オルジナリウスについては、以前2018年に一度記事にしたことがありますし、
民音主催で翌19年暮れに来日公演をやった際は松山にも来ましたので、ぼくも行きましてレポートを書きました。
このライヴ・レポの最後のほうにも書いてありますが、まもなく次のアルバムを出すべく準備中とステージで言っていたんですよね。なかなかリリースされないのでどうなっているんだろう?と首を長くしていた待望の次作がとうとう出たということでしょう。
そんな新作『ボッサ 20』は、なんとボサ・ノーヴァ・スタンダード集。全12曲、なかでも特に有名なのは、マルコス・ヴァーリの2曲目「Samba de Verão」、ルイス・ボンファの4「Manhã de Carnaval」、アントニオ・カルロス・ジョビンの8「Wave」と「The Girl From Ipanema(イパネマの娘)」、ジョアン・ドナートの9「A Rã」あたりでしょう。

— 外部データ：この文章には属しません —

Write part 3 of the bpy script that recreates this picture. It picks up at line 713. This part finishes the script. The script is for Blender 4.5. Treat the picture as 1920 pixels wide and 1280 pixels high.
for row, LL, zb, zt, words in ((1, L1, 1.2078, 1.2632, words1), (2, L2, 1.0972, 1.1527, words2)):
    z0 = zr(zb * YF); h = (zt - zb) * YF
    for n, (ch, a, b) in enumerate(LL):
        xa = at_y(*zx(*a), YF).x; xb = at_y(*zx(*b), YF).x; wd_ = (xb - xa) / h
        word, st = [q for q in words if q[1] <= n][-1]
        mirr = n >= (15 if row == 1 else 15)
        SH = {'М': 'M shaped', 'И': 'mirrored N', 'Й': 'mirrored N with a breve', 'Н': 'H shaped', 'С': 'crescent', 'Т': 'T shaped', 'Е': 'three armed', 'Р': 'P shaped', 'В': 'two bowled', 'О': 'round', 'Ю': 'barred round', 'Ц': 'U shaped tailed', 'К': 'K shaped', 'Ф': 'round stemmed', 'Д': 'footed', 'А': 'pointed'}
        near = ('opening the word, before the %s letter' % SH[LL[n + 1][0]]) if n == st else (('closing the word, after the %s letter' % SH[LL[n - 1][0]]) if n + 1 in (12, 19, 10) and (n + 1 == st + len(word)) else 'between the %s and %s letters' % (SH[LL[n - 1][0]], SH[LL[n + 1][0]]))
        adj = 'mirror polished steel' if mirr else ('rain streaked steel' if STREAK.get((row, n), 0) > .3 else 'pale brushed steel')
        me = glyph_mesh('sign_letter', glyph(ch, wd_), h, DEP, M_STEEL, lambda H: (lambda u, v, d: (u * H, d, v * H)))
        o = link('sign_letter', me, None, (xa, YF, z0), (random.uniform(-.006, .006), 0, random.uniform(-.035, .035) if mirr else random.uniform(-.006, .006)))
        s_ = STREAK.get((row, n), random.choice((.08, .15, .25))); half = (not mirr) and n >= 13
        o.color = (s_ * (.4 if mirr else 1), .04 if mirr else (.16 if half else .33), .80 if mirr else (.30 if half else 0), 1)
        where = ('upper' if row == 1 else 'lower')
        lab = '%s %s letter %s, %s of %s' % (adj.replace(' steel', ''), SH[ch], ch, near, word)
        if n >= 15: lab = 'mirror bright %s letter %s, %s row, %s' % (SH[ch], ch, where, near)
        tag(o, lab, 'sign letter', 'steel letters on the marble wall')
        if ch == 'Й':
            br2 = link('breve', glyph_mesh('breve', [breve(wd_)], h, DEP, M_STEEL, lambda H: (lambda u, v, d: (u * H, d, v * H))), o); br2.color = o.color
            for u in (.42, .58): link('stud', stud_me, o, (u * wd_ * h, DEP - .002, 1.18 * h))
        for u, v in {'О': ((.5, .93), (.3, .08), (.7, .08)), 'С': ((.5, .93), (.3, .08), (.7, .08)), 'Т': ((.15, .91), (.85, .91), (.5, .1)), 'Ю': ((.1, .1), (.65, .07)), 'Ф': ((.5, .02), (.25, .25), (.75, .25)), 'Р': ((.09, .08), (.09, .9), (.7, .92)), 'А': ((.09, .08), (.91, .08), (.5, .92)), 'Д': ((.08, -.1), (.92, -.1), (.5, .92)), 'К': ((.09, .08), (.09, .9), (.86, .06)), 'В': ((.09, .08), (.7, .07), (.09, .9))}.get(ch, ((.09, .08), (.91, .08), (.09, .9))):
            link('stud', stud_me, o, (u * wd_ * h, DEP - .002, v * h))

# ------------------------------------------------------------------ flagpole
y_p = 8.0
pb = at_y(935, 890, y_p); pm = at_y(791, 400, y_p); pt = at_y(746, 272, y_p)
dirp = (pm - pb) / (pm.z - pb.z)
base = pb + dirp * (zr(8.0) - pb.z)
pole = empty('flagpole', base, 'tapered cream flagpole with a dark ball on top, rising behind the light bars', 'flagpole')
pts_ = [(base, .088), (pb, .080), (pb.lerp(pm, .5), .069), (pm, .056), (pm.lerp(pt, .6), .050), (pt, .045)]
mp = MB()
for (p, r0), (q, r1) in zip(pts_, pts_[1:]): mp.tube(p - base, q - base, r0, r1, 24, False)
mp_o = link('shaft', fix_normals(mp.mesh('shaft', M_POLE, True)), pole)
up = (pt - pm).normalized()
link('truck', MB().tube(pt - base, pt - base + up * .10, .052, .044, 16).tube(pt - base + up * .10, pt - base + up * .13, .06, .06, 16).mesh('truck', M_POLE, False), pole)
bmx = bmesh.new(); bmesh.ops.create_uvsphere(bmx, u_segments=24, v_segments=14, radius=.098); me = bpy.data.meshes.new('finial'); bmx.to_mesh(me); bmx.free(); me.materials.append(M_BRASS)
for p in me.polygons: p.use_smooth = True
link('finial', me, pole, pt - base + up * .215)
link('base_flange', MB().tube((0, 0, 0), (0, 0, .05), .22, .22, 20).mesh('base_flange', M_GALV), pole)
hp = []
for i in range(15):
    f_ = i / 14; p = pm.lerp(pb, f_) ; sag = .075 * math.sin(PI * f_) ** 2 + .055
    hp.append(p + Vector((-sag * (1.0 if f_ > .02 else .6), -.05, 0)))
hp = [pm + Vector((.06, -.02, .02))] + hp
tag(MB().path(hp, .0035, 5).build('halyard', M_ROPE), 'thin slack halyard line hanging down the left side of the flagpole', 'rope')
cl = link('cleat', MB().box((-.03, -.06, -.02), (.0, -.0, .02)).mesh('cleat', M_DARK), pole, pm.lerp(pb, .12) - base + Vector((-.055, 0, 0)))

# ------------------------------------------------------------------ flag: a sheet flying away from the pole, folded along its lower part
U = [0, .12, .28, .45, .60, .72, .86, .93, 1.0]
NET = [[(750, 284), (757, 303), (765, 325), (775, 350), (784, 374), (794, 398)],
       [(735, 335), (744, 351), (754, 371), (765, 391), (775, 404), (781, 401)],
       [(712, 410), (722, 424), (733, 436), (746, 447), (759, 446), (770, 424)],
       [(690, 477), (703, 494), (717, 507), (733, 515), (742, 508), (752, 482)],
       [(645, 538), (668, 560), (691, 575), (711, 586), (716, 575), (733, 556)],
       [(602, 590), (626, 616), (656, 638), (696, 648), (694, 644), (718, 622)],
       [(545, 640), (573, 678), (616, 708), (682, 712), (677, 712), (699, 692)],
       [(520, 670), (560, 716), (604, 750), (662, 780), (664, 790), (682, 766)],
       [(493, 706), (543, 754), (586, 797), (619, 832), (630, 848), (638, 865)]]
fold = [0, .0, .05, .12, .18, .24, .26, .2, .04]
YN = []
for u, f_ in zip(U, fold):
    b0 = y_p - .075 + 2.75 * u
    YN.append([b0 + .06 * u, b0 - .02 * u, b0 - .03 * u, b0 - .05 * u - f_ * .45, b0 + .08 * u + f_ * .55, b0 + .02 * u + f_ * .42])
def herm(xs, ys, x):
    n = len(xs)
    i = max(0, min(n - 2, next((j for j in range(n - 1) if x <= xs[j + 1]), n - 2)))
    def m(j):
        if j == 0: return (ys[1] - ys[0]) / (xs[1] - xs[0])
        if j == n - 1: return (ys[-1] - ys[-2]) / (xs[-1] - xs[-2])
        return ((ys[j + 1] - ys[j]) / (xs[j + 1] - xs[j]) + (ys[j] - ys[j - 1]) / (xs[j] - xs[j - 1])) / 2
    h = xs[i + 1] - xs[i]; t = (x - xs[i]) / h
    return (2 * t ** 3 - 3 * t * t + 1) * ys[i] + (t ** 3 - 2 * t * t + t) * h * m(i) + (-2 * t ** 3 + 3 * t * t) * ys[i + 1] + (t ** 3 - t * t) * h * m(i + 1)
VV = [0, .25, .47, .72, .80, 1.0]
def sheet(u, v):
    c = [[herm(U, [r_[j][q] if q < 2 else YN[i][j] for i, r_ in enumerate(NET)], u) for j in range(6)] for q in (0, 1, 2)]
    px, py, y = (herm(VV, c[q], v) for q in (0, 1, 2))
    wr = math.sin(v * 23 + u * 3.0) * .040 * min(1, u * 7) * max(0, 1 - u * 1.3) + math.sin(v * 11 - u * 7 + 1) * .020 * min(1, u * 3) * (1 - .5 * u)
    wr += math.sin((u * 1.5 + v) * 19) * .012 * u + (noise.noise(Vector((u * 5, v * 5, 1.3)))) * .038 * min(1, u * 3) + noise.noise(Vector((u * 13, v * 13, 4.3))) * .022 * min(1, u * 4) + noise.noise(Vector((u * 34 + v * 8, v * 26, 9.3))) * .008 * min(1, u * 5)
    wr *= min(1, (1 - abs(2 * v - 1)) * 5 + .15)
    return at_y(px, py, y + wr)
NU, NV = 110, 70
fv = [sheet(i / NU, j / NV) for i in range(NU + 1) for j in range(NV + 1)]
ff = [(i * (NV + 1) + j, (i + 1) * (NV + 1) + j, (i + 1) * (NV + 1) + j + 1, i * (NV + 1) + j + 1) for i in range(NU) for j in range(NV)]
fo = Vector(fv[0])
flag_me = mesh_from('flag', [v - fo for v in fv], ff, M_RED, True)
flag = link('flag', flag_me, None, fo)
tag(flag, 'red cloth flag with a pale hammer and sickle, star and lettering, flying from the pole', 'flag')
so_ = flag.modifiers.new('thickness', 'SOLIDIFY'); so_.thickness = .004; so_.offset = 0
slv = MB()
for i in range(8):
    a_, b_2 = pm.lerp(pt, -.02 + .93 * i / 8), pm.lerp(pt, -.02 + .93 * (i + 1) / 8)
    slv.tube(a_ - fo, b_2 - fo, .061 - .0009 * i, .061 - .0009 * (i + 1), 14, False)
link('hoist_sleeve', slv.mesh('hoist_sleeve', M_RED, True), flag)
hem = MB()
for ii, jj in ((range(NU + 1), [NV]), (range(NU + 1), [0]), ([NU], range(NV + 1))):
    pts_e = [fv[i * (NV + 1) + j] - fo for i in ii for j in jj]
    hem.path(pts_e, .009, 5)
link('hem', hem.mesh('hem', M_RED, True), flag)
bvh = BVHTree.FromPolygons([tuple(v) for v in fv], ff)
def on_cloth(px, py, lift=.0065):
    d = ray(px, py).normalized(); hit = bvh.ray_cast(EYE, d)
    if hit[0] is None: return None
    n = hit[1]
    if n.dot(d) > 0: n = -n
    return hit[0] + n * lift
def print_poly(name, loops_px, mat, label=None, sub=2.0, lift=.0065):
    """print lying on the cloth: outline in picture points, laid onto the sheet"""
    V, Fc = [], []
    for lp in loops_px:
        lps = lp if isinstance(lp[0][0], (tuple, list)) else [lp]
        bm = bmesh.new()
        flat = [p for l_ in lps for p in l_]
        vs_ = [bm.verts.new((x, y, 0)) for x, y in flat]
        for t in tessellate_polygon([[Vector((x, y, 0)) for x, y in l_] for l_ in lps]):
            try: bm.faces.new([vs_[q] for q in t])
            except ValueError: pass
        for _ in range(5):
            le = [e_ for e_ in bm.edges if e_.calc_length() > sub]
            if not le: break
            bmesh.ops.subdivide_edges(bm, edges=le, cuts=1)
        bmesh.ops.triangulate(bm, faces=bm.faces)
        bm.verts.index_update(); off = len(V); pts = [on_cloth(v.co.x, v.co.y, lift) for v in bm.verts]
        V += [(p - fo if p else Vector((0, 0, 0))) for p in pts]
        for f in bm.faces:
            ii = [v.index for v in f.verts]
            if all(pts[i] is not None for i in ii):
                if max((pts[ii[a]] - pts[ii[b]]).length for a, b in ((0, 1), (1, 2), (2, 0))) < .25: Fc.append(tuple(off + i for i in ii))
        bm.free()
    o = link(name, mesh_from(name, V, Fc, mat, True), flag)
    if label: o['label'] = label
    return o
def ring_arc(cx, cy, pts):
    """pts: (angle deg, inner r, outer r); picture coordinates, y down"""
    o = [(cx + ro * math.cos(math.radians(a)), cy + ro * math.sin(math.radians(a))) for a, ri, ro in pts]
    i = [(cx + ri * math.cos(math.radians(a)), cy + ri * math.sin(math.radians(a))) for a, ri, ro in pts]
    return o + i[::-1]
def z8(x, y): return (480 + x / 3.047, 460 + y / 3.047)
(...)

そのへん、だれが書いた曲かみたいなことは、以下のディストリビューター・サイトに全曲の情報がまとめられていますので、気になるかたは目を通してみてください。
「ウェイヴ」とか「イパネマの娘」といったジョビン・ナンバーは、2019年12月の松山公演でも歌われました。そのころから次作に収録したいという気持ちがあったのかもしれませんし、あるいはライヴで手ごたえがあったのでアルバム収録しようと思ったという可能性もあります。
新作でもオルジナリウスの持ち味は一作目、二作目とまったく変わらず。ハーモニーの構成は実は複雑で、9thや13thといったテンションを多用し、半音でぶつかる多声の美しさをたたえながら、聴いた感じまったく難解な感じがせず、逆にとても明快で聴きやすいポップな音楽を展開しているところに、このグループの真の凄みがあります。
名曲ばかりなので、原曲やほかのカヴァーとのアレンジの聴き比べをしても楽しいし、ブラジル音楽にいままで縁遠かったかたがたであれば、お気に入りの曲を見つける入門編としてもオススメできる内容になっていると思います。
とにかく(音楽的には高度でも)むずかしいことをいっさい感じさせないオルジナリウスのヴォーカル・コーラス、そのままイージーに楽しんでいくのがこのグループへの接しかたでしょうね。新作では明快さにいっそう磨きがかかったように聴こえますよ。